See http://p3scan.sourceforge.net/


Perhaps you could look at something like Astaro with a bridging firewall to get the bulk of your requirements sorted (or just roll your own (Shorewall?) if you are happy with iptables)

Second problem is splitting traffic between your two internet connections. This is very possible, read the LARTC faq for basic details and then come back here with specific questions

The other stuff is easily possible, but for the number of users that you have you are going to need to invest some time to write some scripts to handle mapping users to MAC addresses and make the whole thing maintainable. There was another post only hours ago from at least one other person who you might contact to see if they will share some stuff.
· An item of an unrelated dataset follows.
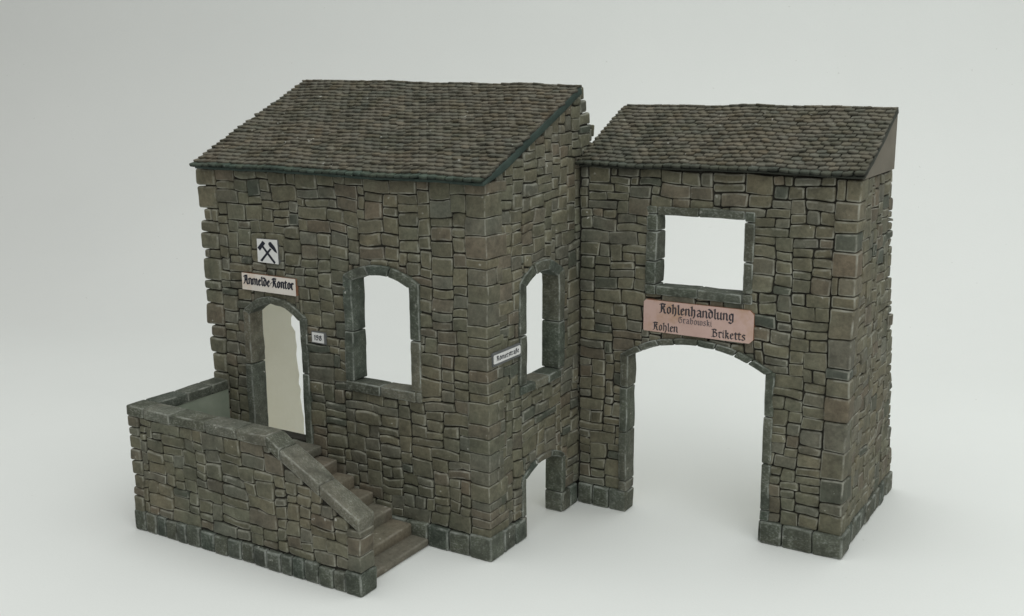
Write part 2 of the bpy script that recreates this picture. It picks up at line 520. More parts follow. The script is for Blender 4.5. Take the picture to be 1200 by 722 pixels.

P2P is pretty easy to control. Try kernel patches for "ippp" or "l7-filter" (both on sf.net I think). This lets you simply filter traffic using iptables.

You mentioned time based rules. I think there are patches to iptables to handle this. Alternatively you could have two scripts which run from cron to switch rules. A further, and perhaps easier possibility, is to use the QOS rules to prioritise everything else and simply leave unwanted traffic in the "left over" bucket. This will mean that P2P users cannot affect your normal traffic, but if the link is idle at any time of day or night then they can use up to the max amount, but only if it's idle. This is perhaps good enough and easier to configure.

You need to have read the LARTC faq, and browsed the iptables docs or you will find this quite advanced. I suggest that you break the problem up into parts.

If you aren't completely technical, or pushed for time then you might want to consider hiring someone, or looking at a prebuilt solution. Your requirements are all possible though.